Le cenere, se torniamo indietro con la memoria, veniva usata per fare il bucato. L’acqua e la cenere bollivano insieme e i capi si sbiancavano. Sembra una cosa impossibile: un composto scuro, grigio o nero, come la cenere, sbiancava le lenzuola. Se rapportiamo questo fatto al rito di oggi, possiamo sottolineare come il nostro pentimento, espresso dal rito delle ceneri, se è continuo e sincero, può innescare in noi un processo di purificazione, uno “sbiancamento”, se così possiamo esprimerci, della nostra vita. Tuttavia, per restare nella metafora, è necessario portare ad ebollizione l’acqua mischiata alla cenere. E’ dunque necessario il fuoco, che riscaldi l’acqua mischiata alla cenere, affinché possa produrre la pulizia. E il fuoco è la preghiera: non è sufficiente il pentimento, è necessaria anche la preghiera, la relazione cioè con il Signore, affinché non ci si arresti alla pura introspezione: restando, infatti, dinanzi alla Presenza, il pentimento si trasforma nella consapevolezza di essere amati e dall’umiliazione per il male commesso si passa alla confidenza in Colui che rimette il peccato e perdona la colpa e ci fa gustare la dolcezza del perdono.

Le ceneri: la fecondità

La cenere, per finire, è un ottimo fertilizzante. Lo si usa sui filari di vite, negli orti e nelle piantagioni. E’ davvero singolare come questo composto, derivato dalla combustione del legno, derivato cioè dalla distruzione nel fuoco del legno possa contribuire a sprigionare vita nuova. Mi pare che ciò si più che un esplicito riferimento alla fecondità di una vita donata: solo dove ci si dona, consumandosi, come la legna che diventa cenere, si può fecondare. La cenere ci richiama dunque al mistero pasquale: “Se il chicco caduto in terra non muore, rimane solo, se invece muore produce molto frutto”. Solo un’esistenza che accetta di spendersi diventa feconda e genera vita nuova.
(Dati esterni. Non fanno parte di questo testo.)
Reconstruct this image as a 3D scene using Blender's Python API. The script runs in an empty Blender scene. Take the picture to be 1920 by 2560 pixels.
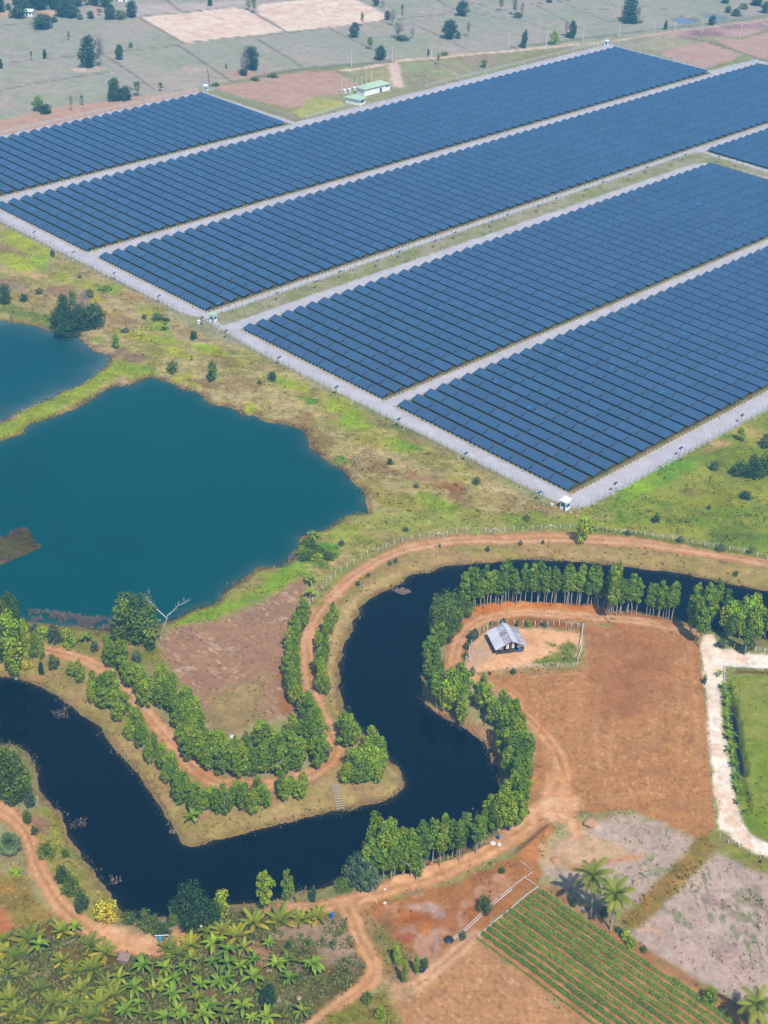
import bpy, math, random
import numpy as np
from mathutils import Matrix, Vector

random.seed(7)
RNG = np.random.default_rng(7)
S = bpy.context.scene
COL = S.collection

# ------------------------------------------------------------------ camera
PITCH, ROLL, YAW = math.radians(31.58), math.radians(1.6), math.radians(-45.3)
FPX, CAMH, CX, CY = 3665.0, 220.0, 960.0, 1280.0      # focal length in photo pixels, height in metres
_f = np.array([math.sin(YAW) * math.cos(PITCH), math.cos(YAW) * math.cos(PITCH), -math.sin(PITCH)])
_r = np.array([math.cos(YAW), -math.sin(YAW), 0.0])
_u = np.cross(_r, _f)
CR = math.cos(ROLL) * _r + math.sin(ROLL) * _u
CU = -math.sin(ROLL) * _r + math.cos(ROLL) * _u
CF = _f
cam_data = bpy.data.cameras.new("camera")
cam_data.sensor_fit = 'VERTICAL'
cam_data.sensor_height = 32.0
cam_data.lens = 32.0 * FPX / 2560.0
cam_data.clip_start = 1.0
cam_data.clip_end = 20000.0
cam = bpy.data.objects.new("camera", cam_data)
COL.objects.link(cam)
M = Matrix.Identity(4)
for i in range(3):
    M[i][0], M[i][1], M[i][2] = CR[i], CU[i], -CF[i]
M[2][3] = CAMH
cam.matrix_world = M
S.camera = cam

# ------------------------------------------------------------------ light
SUN_EL = math.radians(55.0)
SUN_AZ = np.array([0.905, -0.425])
SUN_AZ = SUN_AZ / np.linalg.norm(SUN_AZ)
SUN_DIR = Vector((SUN_AZ[0] * math.cos(SUN_EL), SUN_AZ[1] * math.cos(SUN_EL), math.sin(SUN_EL)))
sun_data = bpy.data.lights.new("sun", 'SUN')
sun_data.energy = 4.8
sun_data.angle = math.radians(0.6)
sun_data.color = (1.0, 0.95, 0.88)
sun = bpy.data.objects.new("sun", sun_data)
COL.objects.link(sun)
sun.rotation_euler = SUN_DIR.to_track_quat('Z', 'Y').to_euler()
W = bpy.data.worlds.new("World")
S.world = W
W.use_nodes = True
nt = W.node_tree
bg = nt.nodes["Background"]
sky = nt.nodes.new("ShaderNodeTexSky")
sky.sky_type = 'NISHITA'
sky.sun_disc = False
sky.sun_elevation = SUN_EL
sky.sun_rotation = math.atan2(SUN_AZ[0], SUN_AZ[1])
sky.altitude = 100
sky.air_density = 1.2
sky.dust_density = 1.0
nt.links.new(sky.outputs[0], bg.inputs[0])
bg.inputs[1].default_value = 0.11
S.view_settings.view_transform = 'Standard'
S.view_settings.look = 'None'
S.view_settings.gamma = 1.0
S.view_settings.exposure = 0.37
S.cycles.use_denoising = True
S.cycles.max_bounces = 6
S.cycles.diffuse_bounces = 2
S.cycles.glossy_bounces = 2
S.cycles.transmission_bounces = 2
S.cycles.transparent_max_bounces = 12
S.cycles.volume_bounces = 0
S.cycles.caustics_reflective = False
S.cycles.caustics_refractive = False

HAZE_D = 0.00029
HAZE_COL = (0.15, 0.56, 1.0)
HAZE_LIN = np.array([0.04, 0.20, 0.44])               # brightness of the air at infinity, used only to read far colours

# ------------------------------------------------------------------ helpers: pixels to ground
def g(px, py, z=0.0):
    d = CF * FPX + CR * (px - CX) - CU * (py - CY)
    t = (z - CAMH) / d[2]
    return np.array([t * d[0], t * d[1], z])

def proj(x, y, z):
    q = (np.asarray(x) * 1.0, np.asarray(y) * 1.0, np.asarray(z) - CAMH)
    k = q[0] * CF[0] + q[1] * CF[1] + q[2] * CF[2]
    a = q[0] * CR[0] + q[1] * CR[1] + q[2] * CR[2]
    b = q[0] * CU[0] + q[1] * CU[1] + q[2] * CU[2]
    return CX + FPX * a / k, CY - FPX * b / k, k

K64 = 640.0 / 1659.0
def T(c, r, s):
    return [(640 * c + float(a.split(',')[0]) * K64, 640 * r + float(a.split(',')[1]) * K64) for a in s.split()]
def Zm(x0, y0, w, s, iw=1659.0):
    k = w / iw
    return [(x0 + float(a.split(',')[0]) * k, y0 + float(a.split(',')[1]) * k) for a in s.split()]
def G(pts, z=0.0):
    return [tuple(g(p[0], p[1], z)[:2]) for p in pts]

def height_of(bx, by, ty):
    """height in metres of something standing at pixel (bx, by) whose top is on picture row ty"""
    b = g(bx, by)
    lo, hi = 0.0, 60.0
    for _ in range(30):
        m = (lo + hi) / 2
        if proj(b[0], b[1], m)[1] > ty: lo = m
        else: hi = m
    return lo
def width_of(bx, by, w):
    b = g(bx, by)
    return w * proj(b[0], b[1], 0)[2] / FPX

# ------------------------------------------------------------------ noise
def _hash(ix, iy, seed):
    h = (ix.astype(np.int64) * 374761393 + iy.astype(np.int64) * 668265263 + seed * 974711) & 0xffffffff
    h = ((h ^ (h >> 13)) * 1274126177) & 0xffffffff
    return ((h ^ (h >> 16)) & 0xffff) / 65535.0
def vnoise(x, y, seed=0):
    ix, iy = np.floor(x), np.floor(y)
    fx, fy = x - ix, y - iy
    fx = fx * fx * (3 - 2 * fx); fy = fy * fy * (3 - 2 * fy)
    a = _hash(ix, iy, seed); b = _hash(ix + 1, iy, seed)
    c = _hash(ix, iy + 1, seed); d = _hash(ix + 1, iy + 1, seed)
    return (a * (1 - fx) + b * fx) * (1 - fy) + (c * (1 - fx) + d * fx) * fy
def fbm(x, y, scale, seed=0, octaves=4):
    s, a, t = 0.0, 1.0, 0.0
    for o in range(octaves):
        k = 2.0 ** o / scale
        s = s + a * vnoise(x * k + 17.3 * o, y * k - 9.1 * o, seed + o * 13)
        t += a; a *= 0.55
    return s / t
def sstep(a, b, x):
    t = np.clip((x - a) / (b - a), 0, 1)
    return t * t * (3 - 2 * t)
def contrast(n, k):
    return np.clip((n - 0.5) * k + 0.5, 0, 1)

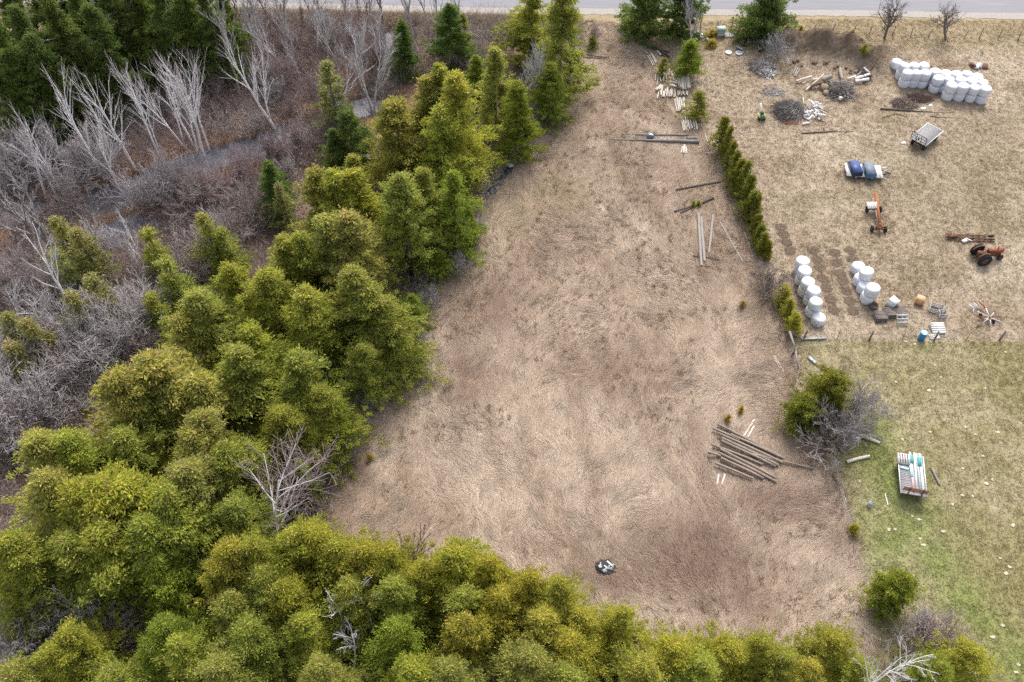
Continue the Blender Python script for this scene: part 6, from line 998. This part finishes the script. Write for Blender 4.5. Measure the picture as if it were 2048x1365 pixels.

Ecco dunque, le ceneri come pentimento, come purificazione nella preghiera, come fecondità di una vita spesa nell’amore per Dio e per i fratelli.

Guardare e baciare le piaghe del Crocifisso

Nella Messa celebrata questa mattina in S. Pietro, il Papa ha detto: “Oggi abbassiamo il capo per ricevere le ceneri. Finita la Quaresima ci abbasseremo ancora di più per lavare i piedi dei fratelli. La Quaresima è una discesa umile dentro di noi e verso gli altri. È capire che la salvezza non è una scalata per la gloria, ma un abbassamento per amore. È farci piccoli. In questo cammino, per non perdere la rotta, mettiamoci davanti alla croce di Gesù: è la cattedra silenziosa di Dio. Guardiamo ogni giorno le sue piaghe, le piaghe che Lui ha portato in Cielo e fa vedere al Padre, tutti i giorni, nella sua preghiera di intercessione. Guardiamo ogni giorno le sue piaghe. In quei fori riconosciamo il nostro vuoto, le nostre mancanze, le ferite del peccato, i colpi che ci hanno fatto male. Eppure proprio lì vediamo che Dio non ci punta il dito contro, ma ci spalanca le mani. Le sue piaghe sono aperte per noi e da quelle piaghe siamo stati guariti (cfr 1 Pt 2,25; Is 53,5). Baciamole e capiremo che proprio lì, nei buchi più dolorosi della vita, Dio ci aspetta con la sua misericordia infinita. Perché lì, dove siamo più vulnerabili, dove ci vergogniamo di più, Lui ci è venuto incontro. E ora che ci è venuto incontro, ci invita a ritornare a Lui, per ritrovare la gioia di essere amati.